Exercise requirements — Starting at the line containing "Recreate this scene" and ending at the line containing "S.cycles.use_denoising = True", reproduce each line exactly as written, with both end lines included and all pictures omitted.

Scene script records

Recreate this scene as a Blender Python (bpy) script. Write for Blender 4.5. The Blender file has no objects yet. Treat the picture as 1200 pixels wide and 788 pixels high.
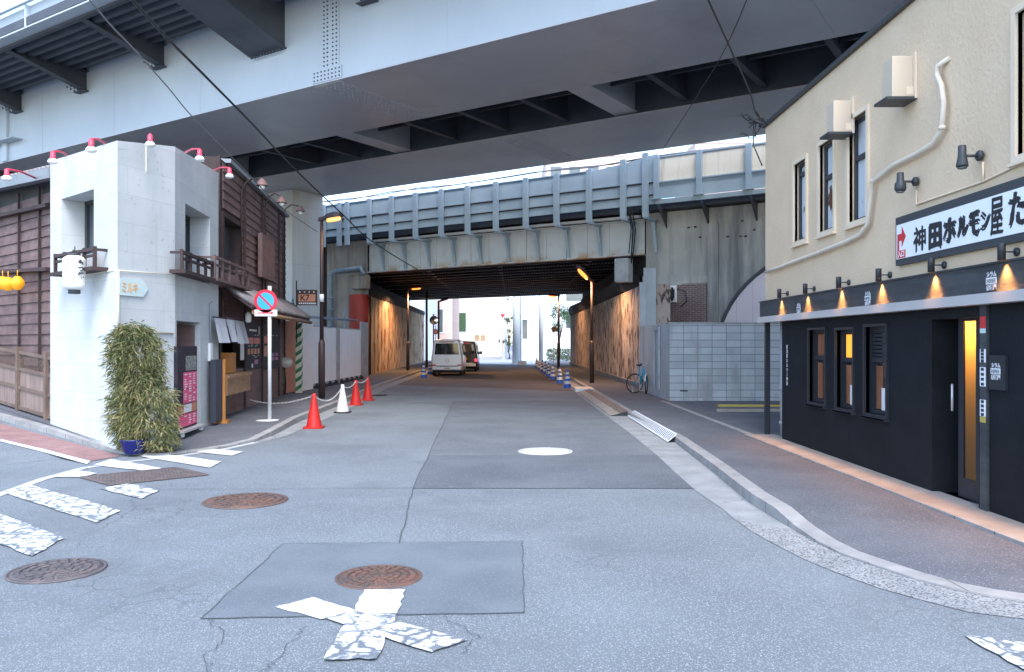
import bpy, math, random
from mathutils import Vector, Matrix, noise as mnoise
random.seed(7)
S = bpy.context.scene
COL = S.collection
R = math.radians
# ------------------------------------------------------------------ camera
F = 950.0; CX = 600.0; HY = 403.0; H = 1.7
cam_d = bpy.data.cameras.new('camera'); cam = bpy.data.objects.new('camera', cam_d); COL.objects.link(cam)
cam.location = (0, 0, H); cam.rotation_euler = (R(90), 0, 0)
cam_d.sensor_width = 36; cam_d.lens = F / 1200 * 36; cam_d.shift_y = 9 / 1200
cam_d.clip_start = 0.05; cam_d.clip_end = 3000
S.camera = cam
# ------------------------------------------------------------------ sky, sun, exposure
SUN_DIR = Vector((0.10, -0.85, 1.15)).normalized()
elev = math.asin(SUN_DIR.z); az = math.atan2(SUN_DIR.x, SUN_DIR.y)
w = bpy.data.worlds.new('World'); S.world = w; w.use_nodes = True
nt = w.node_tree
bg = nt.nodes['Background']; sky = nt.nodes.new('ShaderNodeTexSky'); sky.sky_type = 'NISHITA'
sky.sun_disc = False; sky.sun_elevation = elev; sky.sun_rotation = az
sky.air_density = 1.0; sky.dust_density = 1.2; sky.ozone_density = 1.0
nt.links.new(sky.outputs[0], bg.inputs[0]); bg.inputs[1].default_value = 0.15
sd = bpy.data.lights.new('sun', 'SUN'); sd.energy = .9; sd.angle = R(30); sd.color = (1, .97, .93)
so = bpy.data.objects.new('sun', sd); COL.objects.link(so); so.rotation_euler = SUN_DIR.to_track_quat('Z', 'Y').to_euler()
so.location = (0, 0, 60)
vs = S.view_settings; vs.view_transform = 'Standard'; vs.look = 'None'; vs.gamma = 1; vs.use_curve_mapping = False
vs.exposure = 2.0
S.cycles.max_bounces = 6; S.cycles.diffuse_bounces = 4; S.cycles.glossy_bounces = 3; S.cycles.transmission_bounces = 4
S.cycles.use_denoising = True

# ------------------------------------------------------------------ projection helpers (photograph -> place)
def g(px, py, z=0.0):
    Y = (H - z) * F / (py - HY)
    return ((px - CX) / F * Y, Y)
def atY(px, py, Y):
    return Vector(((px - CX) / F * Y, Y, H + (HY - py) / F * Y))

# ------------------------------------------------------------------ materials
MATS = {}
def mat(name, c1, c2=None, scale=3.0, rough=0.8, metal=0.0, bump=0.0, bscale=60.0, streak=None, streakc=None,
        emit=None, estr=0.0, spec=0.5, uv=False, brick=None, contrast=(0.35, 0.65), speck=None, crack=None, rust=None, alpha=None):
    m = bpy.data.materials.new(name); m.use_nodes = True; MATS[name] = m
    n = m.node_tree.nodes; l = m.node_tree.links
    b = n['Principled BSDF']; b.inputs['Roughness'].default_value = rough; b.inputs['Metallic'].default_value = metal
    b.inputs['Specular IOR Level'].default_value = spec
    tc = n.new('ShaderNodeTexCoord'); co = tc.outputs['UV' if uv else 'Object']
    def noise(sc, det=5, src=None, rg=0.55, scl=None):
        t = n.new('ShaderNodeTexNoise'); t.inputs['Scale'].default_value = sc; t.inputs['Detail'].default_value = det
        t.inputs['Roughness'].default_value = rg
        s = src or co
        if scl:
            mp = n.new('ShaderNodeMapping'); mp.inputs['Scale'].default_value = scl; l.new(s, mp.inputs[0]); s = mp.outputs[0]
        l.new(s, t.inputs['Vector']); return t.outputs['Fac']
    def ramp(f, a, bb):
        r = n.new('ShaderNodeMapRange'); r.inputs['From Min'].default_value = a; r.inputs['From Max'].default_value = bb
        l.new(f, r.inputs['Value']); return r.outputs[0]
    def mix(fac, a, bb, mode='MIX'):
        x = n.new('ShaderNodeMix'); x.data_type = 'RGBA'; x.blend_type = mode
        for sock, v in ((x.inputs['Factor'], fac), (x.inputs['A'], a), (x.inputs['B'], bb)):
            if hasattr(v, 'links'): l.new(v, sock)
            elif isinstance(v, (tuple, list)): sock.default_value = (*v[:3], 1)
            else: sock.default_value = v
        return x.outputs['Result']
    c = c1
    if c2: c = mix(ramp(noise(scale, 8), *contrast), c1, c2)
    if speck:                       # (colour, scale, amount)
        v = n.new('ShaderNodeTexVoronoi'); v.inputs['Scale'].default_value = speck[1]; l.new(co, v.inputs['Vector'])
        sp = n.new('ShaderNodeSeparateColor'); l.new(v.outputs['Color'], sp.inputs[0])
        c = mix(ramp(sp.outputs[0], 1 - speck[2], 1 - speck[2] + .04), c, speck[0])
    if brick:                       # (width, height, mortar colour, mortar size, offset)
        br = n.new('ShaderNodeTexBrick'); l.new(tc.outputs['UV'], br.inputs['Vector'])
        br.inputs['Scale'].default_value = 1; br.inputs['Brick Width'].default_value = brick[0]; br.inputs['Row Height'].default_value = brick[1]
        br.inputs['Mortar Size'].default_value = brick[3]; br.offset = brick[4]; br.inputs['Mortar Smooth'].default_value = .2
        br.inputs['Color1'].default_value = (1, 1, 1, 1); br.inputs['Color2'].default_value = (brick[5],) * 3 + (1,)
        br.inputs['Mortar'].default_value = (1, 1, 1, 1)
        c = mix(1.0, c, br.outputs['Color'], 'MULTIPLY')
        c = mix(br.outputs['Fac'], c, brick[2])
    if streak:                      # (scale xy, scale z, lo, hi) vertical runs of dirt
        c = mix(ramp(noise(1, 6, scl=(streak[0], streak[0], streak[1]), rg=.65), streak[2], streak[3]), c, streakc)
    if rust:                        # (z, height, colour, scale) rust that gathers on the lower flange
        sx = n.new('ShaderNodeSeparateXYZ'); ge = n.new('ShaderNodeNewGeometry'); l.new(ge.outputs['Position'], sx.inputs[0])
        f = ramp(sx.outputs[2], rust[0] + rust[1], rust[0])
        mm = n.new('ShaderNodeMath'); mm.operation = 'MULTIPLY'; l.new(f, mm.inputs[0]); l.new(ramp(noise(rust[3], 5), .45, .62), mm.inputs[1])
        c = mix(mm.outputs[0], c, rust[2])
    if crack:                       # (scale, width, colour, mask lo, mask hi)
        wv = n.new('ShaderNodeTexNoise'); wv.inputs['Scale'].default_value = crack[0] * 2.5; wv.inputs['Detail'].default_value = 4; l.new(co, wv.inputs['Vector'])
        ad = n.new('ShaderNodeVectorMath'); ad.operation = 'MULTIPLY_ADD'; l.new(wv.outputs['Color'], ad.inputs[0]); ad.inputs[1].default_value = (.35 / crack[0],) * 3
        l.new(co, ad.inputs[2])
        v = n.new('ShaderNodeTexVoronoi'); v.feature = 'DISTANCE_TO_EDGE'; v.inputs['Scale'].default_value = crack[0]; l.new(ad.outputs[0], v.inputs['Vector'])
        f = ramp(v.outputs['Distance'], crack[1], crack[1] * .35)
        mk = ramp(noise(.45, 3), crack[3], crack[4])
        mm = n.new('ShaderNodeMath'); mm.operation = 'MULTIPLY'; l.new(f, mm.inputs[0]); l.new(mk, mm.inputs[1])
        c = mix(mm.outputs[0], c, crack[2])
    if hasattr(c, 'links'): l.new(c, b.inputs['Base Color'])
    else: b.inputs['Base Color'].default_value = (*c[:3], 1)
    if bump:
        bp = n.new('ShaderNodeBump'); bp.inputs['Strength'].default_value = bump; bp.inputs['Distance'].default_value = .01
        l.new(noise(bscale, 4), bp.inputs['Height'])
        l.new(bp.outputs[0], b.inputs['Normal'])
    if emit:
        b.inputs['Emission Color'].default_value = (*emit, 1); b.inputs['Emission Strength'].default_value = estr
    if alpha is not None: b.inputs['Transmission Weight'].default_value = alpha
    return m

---

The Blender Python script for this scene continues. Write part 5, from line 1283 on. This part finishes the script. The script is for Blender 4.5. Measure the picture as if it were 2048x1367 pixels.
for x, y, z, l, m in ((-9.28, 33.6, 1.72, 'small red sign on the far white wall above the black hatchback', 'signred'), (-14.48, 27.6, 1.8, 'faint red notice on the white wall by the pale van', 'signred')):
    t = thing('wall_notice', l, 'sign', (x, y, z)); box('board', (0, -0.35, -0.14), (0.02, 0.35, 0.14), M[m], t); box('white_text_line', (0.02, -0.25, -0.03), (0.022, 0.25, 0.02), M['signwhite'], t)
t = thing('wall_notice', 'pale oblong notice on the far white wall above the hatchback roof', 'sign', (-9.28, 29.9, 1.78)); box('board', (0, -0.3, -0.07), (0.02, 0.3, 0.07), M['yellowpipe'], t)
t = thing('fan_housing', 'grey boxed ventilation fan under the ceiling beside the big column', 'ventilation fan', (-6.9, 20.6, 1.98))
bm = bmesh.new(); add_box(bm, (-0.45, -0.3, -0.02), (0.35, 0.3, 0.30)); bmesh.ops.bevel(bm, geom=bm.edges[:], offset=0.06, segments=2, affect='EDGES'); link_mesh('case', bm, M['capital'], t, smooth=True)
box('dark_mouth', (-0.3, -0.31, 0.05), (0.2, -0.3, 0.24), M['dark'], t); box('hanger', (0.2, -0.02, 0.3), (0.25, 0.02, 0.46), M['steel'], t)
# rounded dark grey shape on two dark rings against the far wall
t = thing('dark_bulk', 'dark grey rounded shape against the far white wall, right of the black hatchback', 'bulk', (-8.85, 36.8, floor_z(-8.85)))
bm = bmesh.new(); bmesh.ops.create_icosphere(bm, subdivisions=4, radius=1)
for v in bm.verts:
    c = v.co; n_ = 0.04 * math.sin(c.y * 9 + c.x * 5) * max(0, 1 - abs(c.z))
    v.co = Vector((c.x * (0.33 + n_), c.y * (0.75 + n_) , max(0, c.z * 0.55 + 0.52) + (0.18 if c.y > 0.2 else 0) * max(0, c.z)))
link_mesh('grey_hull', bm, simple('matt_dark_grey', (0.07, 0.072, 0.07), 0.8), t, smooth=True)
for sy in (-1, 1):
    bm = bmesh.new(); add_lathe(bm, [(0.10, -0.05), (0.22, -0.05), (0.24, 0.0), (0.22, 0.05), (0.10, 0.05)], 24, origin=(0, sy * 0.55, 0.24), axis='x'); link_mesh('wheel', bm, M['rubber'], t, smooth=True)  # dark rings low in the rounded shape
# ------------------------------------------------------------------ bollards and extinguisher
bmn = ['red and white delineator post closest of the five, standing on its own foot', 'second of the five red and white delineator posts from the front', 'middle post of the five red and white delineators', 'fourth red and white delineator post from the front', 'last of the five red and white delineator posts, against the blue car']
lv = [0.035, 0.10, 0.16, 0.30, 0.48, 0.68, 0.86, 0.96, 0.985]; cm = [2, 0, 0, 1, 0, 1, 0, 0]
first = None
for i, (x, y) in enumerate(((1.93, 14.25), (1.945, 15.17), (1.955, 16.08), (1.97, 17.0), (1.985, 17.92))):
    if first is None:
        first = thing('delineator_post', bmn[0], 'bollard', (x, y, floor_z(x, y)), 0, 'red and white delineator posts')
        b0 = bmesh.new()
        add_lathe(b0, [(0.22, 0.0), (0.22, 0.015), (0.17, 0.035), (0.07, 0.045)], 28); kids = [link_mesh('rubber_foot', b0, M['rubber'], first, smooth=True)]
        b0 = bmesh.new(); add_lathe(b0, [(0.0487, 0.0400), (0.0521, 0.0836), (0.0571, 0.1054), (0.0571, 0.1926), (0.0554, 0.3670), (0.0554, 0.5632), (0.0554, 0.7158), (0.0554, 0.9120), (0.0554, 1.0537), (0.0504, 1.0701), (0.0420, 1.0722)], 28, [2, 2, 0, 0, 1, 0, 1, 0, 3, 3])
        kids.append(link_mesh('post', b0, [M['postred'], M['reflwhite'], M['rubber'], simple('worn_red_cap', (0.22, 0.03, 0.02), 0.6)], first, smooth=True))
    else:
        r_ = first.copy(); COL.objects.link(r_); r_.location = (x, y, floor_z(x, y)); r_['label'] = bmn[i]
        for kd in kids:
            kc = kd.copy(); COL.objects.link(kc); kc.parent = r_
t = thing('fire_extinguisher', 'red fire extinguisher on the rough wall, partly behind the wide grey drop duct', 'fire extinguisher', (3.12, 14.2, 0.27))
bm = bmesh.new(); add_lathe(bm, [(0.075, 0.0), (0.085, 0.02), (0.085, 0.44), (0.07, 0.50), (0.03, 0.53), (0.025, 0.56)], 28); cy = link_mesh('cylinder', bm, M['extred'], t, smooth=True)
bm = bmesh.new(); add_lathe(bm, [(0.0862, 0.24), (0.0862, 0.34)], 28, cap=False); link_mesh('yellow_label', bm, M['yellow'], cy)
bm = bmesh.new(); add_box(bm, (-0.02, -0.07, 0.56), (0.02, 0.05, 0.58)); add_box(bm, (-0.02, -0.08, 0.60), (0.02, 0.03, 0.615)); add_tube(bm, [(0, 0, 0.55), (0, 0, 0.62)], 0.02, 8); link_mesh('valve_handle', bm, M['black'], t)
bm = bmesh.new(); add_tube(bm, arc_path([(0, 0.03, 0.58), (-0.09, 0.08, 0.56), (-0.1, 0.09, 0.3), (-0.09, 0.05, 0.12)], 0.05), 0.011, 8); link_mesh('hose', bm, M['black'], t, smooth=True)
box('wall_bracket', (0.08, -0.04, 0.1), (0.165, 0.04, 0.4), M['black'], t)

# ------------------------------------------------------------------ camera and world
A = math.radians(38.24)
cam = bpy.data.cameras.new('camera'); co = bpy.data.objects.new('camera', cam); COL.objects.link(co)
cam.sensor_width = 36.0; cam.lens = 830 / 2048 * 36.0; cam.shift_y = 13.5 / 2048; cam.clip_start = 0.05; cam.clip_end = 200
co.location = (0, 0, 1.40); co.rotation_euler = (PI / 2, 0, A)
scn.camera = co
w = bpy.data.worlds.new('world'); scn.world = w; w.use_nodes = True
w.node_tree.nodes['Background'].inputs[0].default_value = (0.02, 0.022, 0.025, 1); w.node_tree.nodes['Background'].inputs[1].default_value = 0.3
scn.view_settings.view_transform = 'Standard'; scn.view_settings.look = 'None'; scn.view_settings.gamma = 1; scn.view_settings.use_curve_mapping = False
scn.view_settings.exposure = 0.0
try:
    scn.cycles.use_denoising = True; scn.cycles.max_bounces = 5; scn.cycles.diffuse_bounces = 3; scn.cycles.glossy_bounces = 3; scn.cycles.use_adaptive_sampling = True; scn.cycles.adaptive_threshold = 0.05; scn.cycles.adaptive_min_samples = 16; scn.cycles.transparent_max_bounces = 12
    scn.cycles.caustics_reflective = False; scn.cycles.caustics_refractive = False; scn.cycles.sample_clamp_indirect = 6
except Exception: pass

Answer below —
Recreate this scene as a Blender Python (bpy) script. Write for Blender 4.5. The Blender file has no objects yet. Treat the picture as 1200 pixels wide and 788 pixels high.
import bpy, math, random
from mathutils import Vector, Matrix, noise as mnoise
random.seed(7)
S = bpy.context.scene
COL = S.collection
R = math.radians
# ------------------------------------------------------------------ camera
F = 950.0; CX = 600.0; HY = 403.0; H = 1.7
cam_d = bpy.data.cameras.new('camera'); cam = bpy.data.objects.new('camera', cam_d); COL.objects.link(cam)
cam.location = (0, 0, H); cam.rotation_euler = (R(90), 0, 0)
cam_d.sensor_width = 36; cam_d.lens = F / 1200 * 36; cam_d.shift_y = 9 / 1200
cam_d.clip_start = 0.05; cam_d.clip_end = 3000
S.camera = cam
# ------------------------------------------------------------------ sky, sun, exposure
SUN_DIR = Vector((0.10, -0.85, 1.15)).normalized()
elev = math.asin(SUN_DIR.z); az = math.atan2(SUN_DIR.x, SUN_DIR.y)
w = bpy.data.worlds.new('World'); S.world = w; w.use_nodes = True
nt = w.node_tree
bg = nt.nodes['Background']; sky = nt.nodes.new('ShaderNodeTexSky'); sky.sky_type = 'NISHITA'
sky.sun_disc = False; sky.sun_elevation = elev; sky.sun_rotation = az
sky.air_density = 1.0; sky.dust_density = 1.2; sky.ozone_density = 1.0
nt.links.new(sky.outputs[0], bg.inputs[0]); bg.inputs[1].default_value = 0.15
sd = bpy.data.lights.new('sun', 'SUN'); sd.energy = .9; sd.angle = R(30); sd.color = (1, .97, .93)
so = bpy.data.objects.new('sun', sd); COL.objects.link(so); so.rotation_euler = SUN_DIR.to_track_quat('Z', 'Y').to_euler()
so.location = (0, 0, 60)
vs = S.view_settings; vs.view_transform = 'Standard'; vs.look = 'None'; vs.gamma = 1; vs.use_curve_mapping = False
vs.exposure = 2.0
S.cycles.max_bounces = 6; S.cycles.diffuse_bounces = 4; S.cycles.glossy_bounces = 3; S.cycles.transmission_bounces = 4
S.cycles.use_denoising = True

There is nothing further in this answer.